O que não tem muita história — e a que tem vem com alguns tiros ao lado — na narrativa da música ao vivo em Portugal é o hip-hop. É certo que a cada ano os organizadores dos vários festivais de verão estão a trazer nomes fortes daquele que é o estilo com maior expressão na cena pop atual. Mas, algures entre a procura de identidade do género em cima de um palco e a falta de identificação do público com alguns destes artistas, salta à cabeça aquela expressão de Game of Thrones. Cada vez que há um concerto de hip-hop em Portugal, os deuses atiram uma moeda ao ar. Não deixa de ter alguma graça que o Hipódromo Manuel Possolo, também em Cascais, tenha sido palco de, pelo menos, dois concertos no espaço de sete anos que foram uma espécie de viagem educativa pelo hip-hop e todas as raízes que o geraram.

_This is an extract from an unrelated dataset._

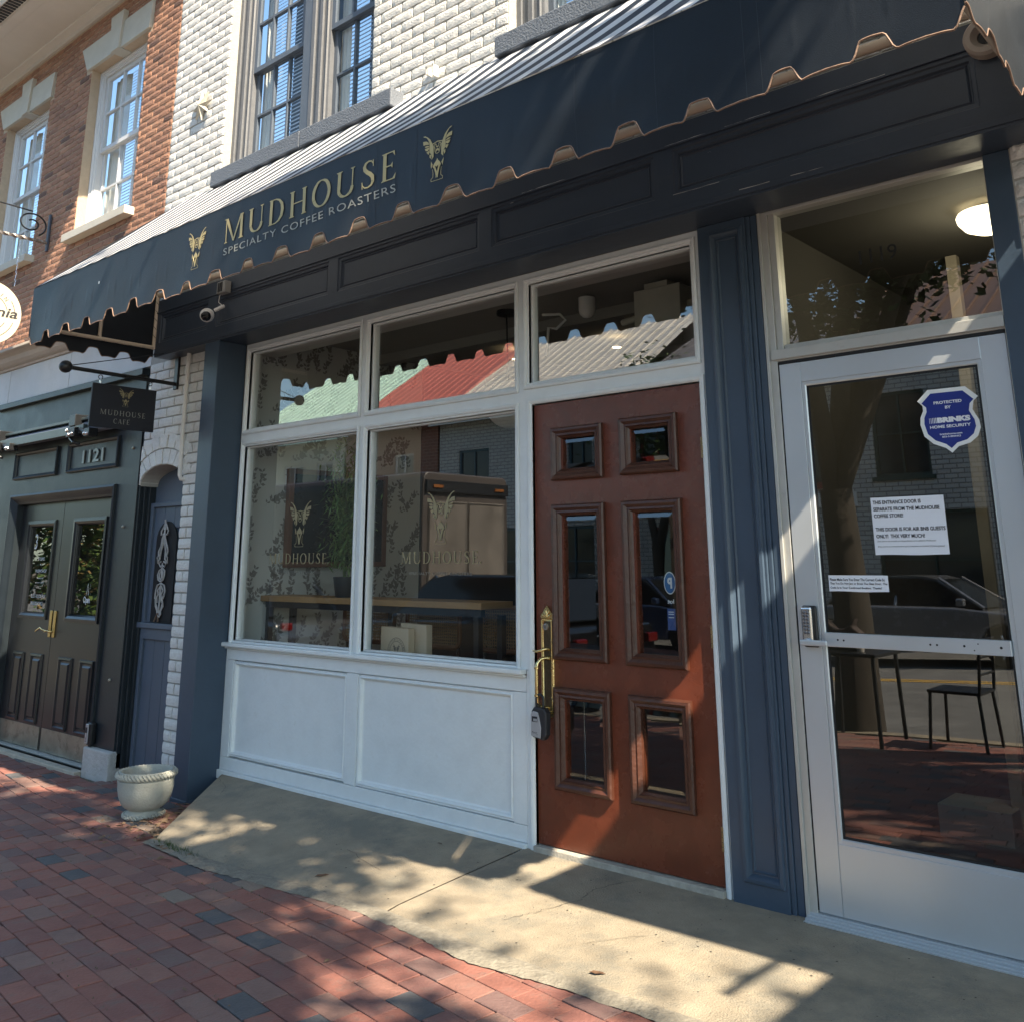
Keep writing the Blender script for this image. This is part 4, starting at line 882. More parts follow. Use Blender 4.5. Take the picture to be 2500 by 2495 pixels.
for s in (-1, 1):
    T([(0, 1.585), (s*.032, 1.60), (s*.052, 1.575), (s*.045, 1.545), (s*.025, 1.55)]); T([(0, 1.57), (s*.022, 1.52), (s*.045, 1.46), (s*.07, 1.42), (s*.06, 1.385)])
    T([(s*.008, 1.55), (s*.012, 1.48), (s*.035, 1.42), (s*.04, 1.36), (s*.07, 1.33), (s*.078, 1.37), (s*.05, 1.39)]); T([(s*.02, 1.34), (s*.055, 1.325), (s*.03, 1.30), (0, 1.31)])
    T([(0, 1.29), (s*.04, 1.27), (s*.048, 1.235), (s*.035, 1.20), (0, 1.185)]); T([(0, 1.175), (s*.05, 1.16), (s*.07, 1.12), (s*.062, 1.06), (s*.03, 1.03), (s*.035, 1.08)])
    T([(s*.01, 1.15), (s*.04, 1.12), (s*.02, 1.09), (s*.05, 1.05), (s*.055, 1.00), (s*.03, .97)]); T([(s*.05, 1.02), (s*.03, .98), (s*.015, .94)])
T([(.022*math.cos(2*math.pi*k/12), 1.237+.035*math.sin(2*math.pi*k/12)) for k in range(12)], .005, True)
T([(0, 1.33), (0, 1.16)], .005); T([(0, 1.16), (0, .95)], .007); T([(.02, .97), (.035, .94), (.02, .92), (0, .935)])
m_.build("iron_ornament", IRON, parent=GT, smooth=60)
m_ = MB(); m_.tube([(gx-.01, gy, .95), (gx-.055, gy, .885)], .007, 6); m_.tube([(gx+.008, gy, .95), (gx, gy, .885)], .007, 6); m_.build("spear_rods", mat("brown_iron", (.14, .09, .06), .7), parent=GT)
m_ = MB(); [m_.box(-7.51, -7.485, .015, .03, z, z+.10) for z in (1.28, .75)]; m_.build("strap_hinge", mat("rusty_iron", (.12, .08, .07), .7, var=.4, scale=40), parent=GT, bevel=.003)

# ================================================================ red brick neighbour with the dark green shopfront
RED = thing("brick_building", "orange-red brick building next door with white sash windows and a deep white cornice", "building", (-10, 0, -.3))
RH = [(-9.215, -8.06, 4.48, 6.31), (-11.345, -10.19, 4.48, 6.31), (-13.475, -12.32, 4.48, 6.31)]
m_ = MB(); m_.plate(-15.5, -7.436, 3.30, 8.5, -.0935, .12, RH); RW = m_.build("wall", RMORTAR, parent=RED)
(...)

Um deles foi o de Erykah Badu em 2012; agora foi a vez de Questlove, Black Thought e os restantes The Roots de partirem num medley que podia ser eterno à procura daquilo que os fez começar e o que os faz continuar. E se a memória já falha um bocado para recordar 2012 e o concerto de Erykah Badu, a primeira noite do EDP Cool Jazz vai ficar na memória por isso mesmo. Foi uma masterclass de história do hip-hop e de toda a música negra que o originou. Em momentos pareceu uma espécie de caminhada pela coleção de discos de Questlove, que já é coisa digna de lenda há pelo menos 10 anos.

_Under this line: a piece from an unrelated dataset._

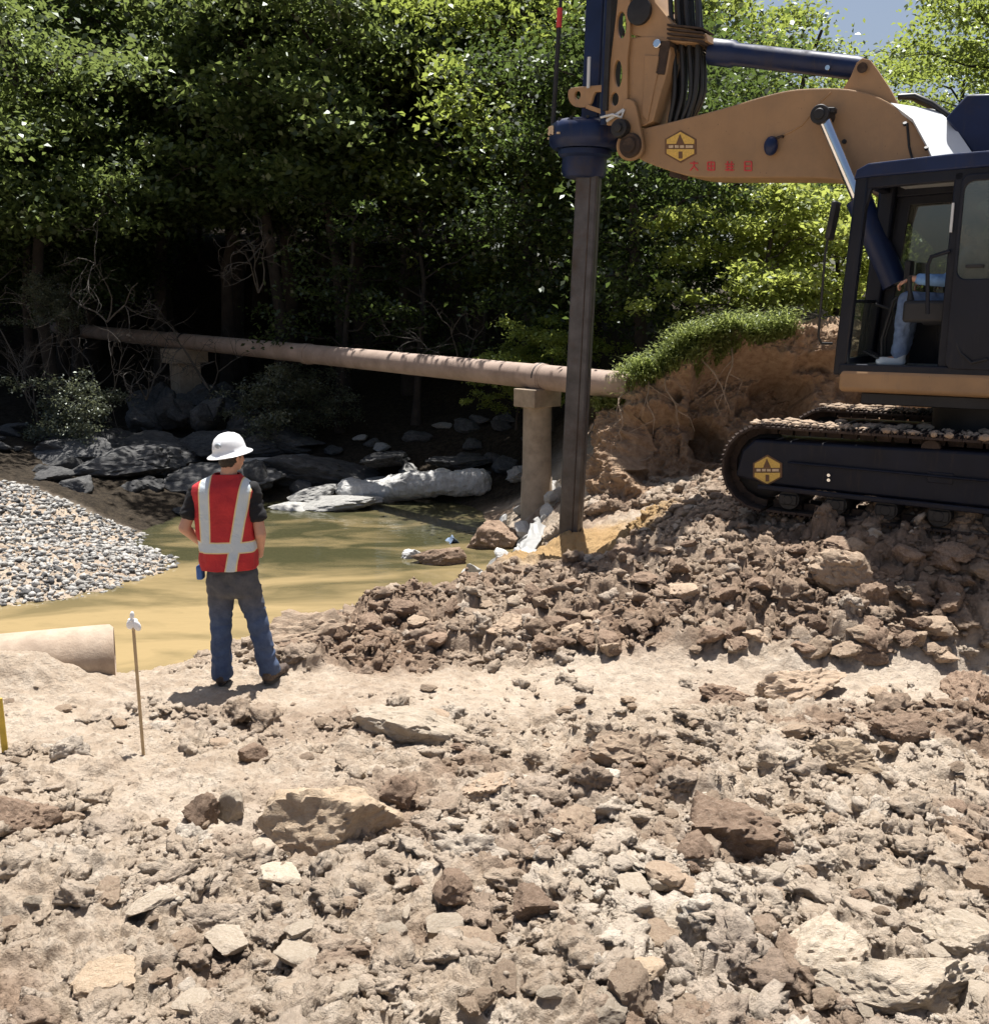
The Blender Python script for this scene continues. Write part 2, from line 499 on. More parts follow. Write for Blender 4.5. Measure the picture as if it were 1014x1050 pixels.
# jeans: grey at the seat, turning blue down the legs
m, nt, b = nodes_of('grey to blue jeans')
tc = nt.nodes.new('ShaderNodeTexCoord').outputs['Object']
sx = nt.nodes.new('ShaderNodeSeparateXYZ'); nt.links.new(tc, sx.inputs[0])
f = ramp(nt, sx.outputs['Z'], .52, .72)
wn = noise(nt, 14, 6, .7, tc)
blue = mixc(nt, ramp(nt, wn, .3, .7), (.035, .055, .115), (.075, .11, .19))
grey = mixc(nt, ramp(nt, wn, .3, .7), (.055, .058, .066), (.10, .10, .11))
nt.links.new(mixc(nt, f, blue, grey), b.inputs['Base Color']); b.inputs['Roughness'].default_value = .9
bump(nt, b, noise(nt, 60, 4, .6, tc), .25, .01)
M['jeans'] = m

# water: murky, shallow
m, nt, b = nodes_of('murky creek water')
tc = nt.nodes.new('ShaderNodeTexCoord').outputs['Object']
mp = nt.nodes.new('ShaderNodeMapping'); mp.inputs['Scale'].default_value = (1, 2.4, 1); mp.inputs['Rotation'].default_value = (0, 0, R(14)); nt.links.new(tc, mp.inputs[0])
w1 = noise(nt, .5, 5, .55, mp.outputs[0], .6)
sy_ = nt.nodes.new('ShaderNodeSeparateXYZ'); nt.links.new(tc, sy_.inputs[0])
dp_ = nt.nodes.new('ShaderNodeMath'); dp_.operation = 'ADD'      # the far channel is deeper and olive, the near side a tan shoal
nt.links.new(ramp(nt, sy_.outputs['Y'], 11.0, 15.6, -.08, .72), dp_.inputs[0]); nt.links.new(ramp(nt, w1, .38, .62, .5, -.15), dp_.inputs[1])
dpc = nt.nodes.new('ShaderNodeClamp'); nt.links.new(dp_.outputs[0], dpc.inputs[0])
c = mixc(nt, dpc.outputs[0], (.31, .232, .118), (.052, .050, .025))
c = mixc(nt, ramp(nt, noise(nt, 6, 6, .7, mp.outputs[0], .5), .62, .72, 0, .45), c, (.13, .10, .05))
nt.links.new(c, b.inputs['Base Color']); b.inputs['Roughness'].default_value = .035; b.inputs['IOR'].default_value = 1.33
bump(nt, b, noise(nt, 3.2, 3, .5, mp.outputs[0], .3), .10, .05)
M['water'] = m

# red vest with silver tape edged in yellow; tape laid on by the vest's own coordinates
m, nt, b = nodes_of('red safety vest')
tc = nt.nodes.new('ShaderNodeTexCoord').outputs['Object']
sx = nt.nodes.new('ShaderNodeSeparateXYZ'); nt.links.new(tc, sx.inputs[0])


def mth(op, a, b2=None, nt=nt):
    n = nt.nodes.new('ShaderNodeMath'); n.operation = op
    for i, v in enumerate((a, b2)):
        if v is None: continue
        if isinstance(v, (int, float)): n.inputs[i].default_value = v
        else: nt.links.new(v, n.inputs[i])
    return n.outputs[0]


X, Y_, Z_ = sx.outputs


def band(dist, half): return mth('LESS_THAN', mth('ABSOLUTE', dist), half)


def union(*a):
    r = a[0]
    for q in a[1:]: r = mth('MAXIMUM', r, q)
    return r


VB = 1.125  # belt height
above = mth('GREATER_THAN', Z_, VB)
dL = mth('SUBTRACT', X, mth('ADD', mth('MULTIPLY', mth('SUBTRACT', Z_, 1.1), .02), -.165))
dR = mth('SUBTRACT', X, mth('ADD', mth('MULTIPLY', mth('SUBTRACT', Z_, 1.1), .20), .055))
dB = mth('SUBTRACT', Z_, mth('ADD', VB, mth('MULTIPLY', X, .0)))
tape = union(band(dB, .034), mth('MULTIPLY', band(dL, .034), above), band(dR, .034))
edge = union(band(dB, .044), mth('MULTIPLY', band(dL, .045), above), band(dR, .045))
wn = noise(nt, 9, 5, .6, tc)
redc = mixc(nt, ramp(nt, wn, .3, .7), (.36, .012, .018), (.48, .022, .026))
c = mixc(nt, edge, redc, (.68, .55, .30)); c = mixc(nt, tape, c, (.50, .56, .60))
nt.links.new(c, b.inputs['Base Color']); b.inputs['Roughness'].default_value = .75
bump(nt, b, noise(nt, 7, 5, .6, tc, .8), .55, .04)
M['vest'] = m

# ------------------------------------------------------------------ world, sun
SUN_EL, SUN_AZ = 73, 7        # degrees; azimuth clockwise from +Y
w = bpy.data.worlds.new('World'); scene.world = w; w.use_nodes = True
nt = w.node_tree; bg = nt.nodes['Background']
sky = nt.nodes.new('ShaderNodeTexSky'); sky.sky_type = 'NISHITA'; sky.sun_disc = False
sky.sun_elevation = R(SUN_EL); sky.sun_rotation = R(SUN_AZ); sky.air_density = 1.0; sky.dust_density = 3.5
nt.links.new(sky.outputs[0], bg.inputs[0]); bg.inputs[1].default_value = .056
sd = bpy.data.lights.new('sun', 'SUN'); sd.energy = 4.9; sd.angle = R(.5); sd.color = (1, .97, .92)
so = bpy.data.objects.new('sun', sd); COL.objects.link(so)
sv = Vector((math.sin(R(SUN_AZ)) * math.cos(R(SUN_EL)), math.cos(R(SUN_AZ)) * math.cos(R(SUN_EL)), math.sin(R(SUN_EL))))
so.rotation_euler = sv.to_track_quat('Z', 'Y').to_euler(); so.location = (0, 0, 30)
scene.view_settings.view_transform = 'Standard'; scene.view_settings.look = 'None'
scene.view_settings.exposure = 1.0; scene.view_settings.gamma = 1
scene.cycles.max_bounces = 6; scene.cycles.transparent_max_bounces = 12
scene.cycles.diffuse_bounces = 2

# ------------------------------------------------------------------ terrain
WATER = -.9
ctrl = []
for py, Y in ((1120, 2.3), (1050, 2.75), (950, 3.45), (850, 4.45), (780, 5.5), (730, 6.57), (705, 7.2)):
    for px in (-350, -150, 60, 300, 507, 700, 950, 1200, 1500): ctrl.append(at(px, py, Y))
for px in (420, 560, 700, 850, 1000, 1200): ctrl.append(at(px, 676, 7.65))
for px, py, Y in ((300, 668, 7.9), (400, 655, 8.1), (500, 640, 8.3), (600, 640, 8.1), (700, 640, 8.0), (850, 640, 7.9), (1000, 640, 7.75), (1250, 640, 7.7),
                  (320, 632, 8.8), (400, 610, 9.4), (500, 596, 9.7), (560, 586, 10.1), (450, 628, 8.8), (580, 604, 9.2), (700, 600, 8.5), (850, 600, 8.35), (1000, 600, 8.1), (1250, 600, 8.0),
                  (625, 570, 10.6), (680, 547, 10.2), (740, 533, 9.6), (820, 541, 9.15), (900, 546, 8.75), (1010, 551, 8.3), (1250, 565, 7.8),
                  (583, 546, 12.6), (650, 540, 12.4), (540, 566, 11.9), (605, 530, 13.6), (515, 572, 11.6), (590, 566, 11.5),
                  (235, 655, 8.2), (170, 683, 8.0), (100, 694, 7.9), (20, 700, 7.8), (-100, 705, 7.8), (-300, 700, 8.0)):
    ctrl.append(at(px, py, Y))
for x, y, z in ((3, 10, .74), (3, 12, .84), (4.5, 9.5, .84), (6, 9, .84), (5, 12, .84), (8, 10, .84), (8, 8, .7), (10, 12, 1.0), (2.2, 11, .70),
                (-4.5, 9.2, -1.15), (-3.2, 9.6, -1.2), (-2.0, 10.2, -1.2), (-1.3, 11, -1.15), (-.6, 11.9, -1.1), (0.0, 13, -1.1), (.2, 15, -1.1), (-6.5, 9.0, -1.1), (-9, 9.2, -1.1),
                (-2.5, 13, -1.3), (-3, 17, -1.3), (-1, 17, -1.2), (-5, 11.5, -1.15), (-1, 14.5, -1.3),
                (-4.9, 13.9, -.88), (-4.35, 13.5, -1.08), (-6.3, 13, -.72), (-6.4, 15.2, -.78), (-8, 14, -.45), (-8, 16.5, -.25), (-10, 12.5, -.7), (-12, 15, -.1), (-5.6, 16.8, -1.0), (-7.2, 18, -.5),
                (.9, 16.5, -.25), (.6, 18, -.5), (1.6, 15, .35), (2.2, 14.3, .35), (2.4, 15.8, .5), (3, 17, .8), (5, 15.5, .7), (8, 15.5, .7), (3.5, 14.2, .5), (6, 14.2, .7), (5, 18, 1.3), (9, 19, 2.2), (3, 20, 1.6), (1.5, 20, .3),
                (-3, 20, -.75), (-1, 20, -.7), (-5, 20.5, -.6), (-8, 20.5, -.3), (-2, 23, .1), (-6, 23, -.1), (-10, 22, .05), (1, 23, .5), (-14, 20, .9), (-2, 28, 1.3), (-9, 28.5, .25), (-7, 25.5, .1), (-12, 31, .5), (-9, 33, 1.4), (5, 26, 2.2), (12, 26, 2.4), (-16, 28, 2),
                (-4, 40, 5.2), (8, 40, 3.0), (-18, 40, 5.6), (22, 38, 3.2), (-30, 20, 1.8), (-30, 8, .4), (-25, 0, .9), (0, -6, 1.2), (20, 0, 1.4), (22, 10, 1.6), (24, 20, 2.4), (-12, 4, .2), (12, 4, .45), (0, 1, .9), (-6, 1, .85), (6, 1, .95)):
    ctrl.append(np.array([x, y, z], float))
ctrl = np.array(ctrl)


def tps(r2): return np.where(r2 > 1e-9, r2 * np.log(np.maximum(r2, 1e-9)), 0)


_n = len(ctrl)
A = np.zeros((_n + 3, _n + 3)); d2 = ((ctrl[:, None, :2] - ctrl[None, :, :2]) ** 2).sum(-1)
A[:_n, :_n] = tps(d2) + np.eye(_n) * .02
A[:_n, _n] = A[_n, :_n] = 1; A[:_n, _n + 1] = A[_n + 1, :_n] = ctrl[:, 0]; A[:_n, _n + 2] = A[_n + 2, :_n] = ctrl[:, 1]
SOL = np.linalg.solve(A, np.concatenate([ctrl[:, 2], [0, 0, 0]]))


def base_h(x, y):
    x = np.asarray(x, float); y = np.asarray(y, float)
    xc = np.clip(x, -32, 26); yc = np.clip(y, -8, 42)
    z = SOL[_n] + SOL[_n + 1] * xc + SOL[_n + 2] * yc
    for i in range(_n): z = z + SOL[i] * tps((xc - ctrl[i, 0]) ** 2 + (yc - ctrl[i, 1]) ** 2)
    far = np.hypot(x - xc, y - yc)
    return np.clip(z, -1.5, 6.5) + np.minimum(far, 60) * (.02 + .13 * sstep(2, -4, x) * sstep(35, 45, y))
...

Não foi uma atuação pensada para deixar o público a olhar para o alinhamento de temas, à espera de ouvir aquela que todos queriam. Foi mais uma junção de músicos (incríveis, todos) que convidaram os presentes a apreciar aquilo que os formou e continua a formar, de braços abertos. E aí passaram por Mobb Deep, Ol’ Dirty Bastard e Wu-Tang Clan, Lil Wayne, T.I. ou A Tribe Called Quest. Culminaram tudo isto num final feito de “The Seed (2.0)” misturado com “Move On Up”, de Curtis Mayfield, que hoje em dia também já se confunde com Kanye West e “Touch The Sky”, que também já passou pelo Cool Jazz em 2006. História, caramba. No meio disto tudo, aproveitaram para passar por “My Favorite Things”, porque ninguém duvida que o que tocaram são mesmo algumas das coisas favoritas dos The Roots.
Foi divertido, então. Divertido, mas educativo ao mesmo tempo, como se fosse dia de ver um filme em vez de ter uma aula a sério na escola. Os problemas técnicos deste primeiro dia de festival talvez não tenham ajudado a uma audiência, que estava bem composta mas não cheia, mais recetiva. A discografia dos The Roots está cheia de momentos incríveis que deixam saudade e não passaram pelo palco. Ainda assim, os The Roots são ótimos mestres de cerimónia. São a banda residente de Jimmy Fallon e do Tonight Show por isso mesmo. Era difícil encontrar melhor ponto de partida para um festival que ainda vai contar com nomes tão distintos como Kraftwerk, Tom Jones ou Jessie J.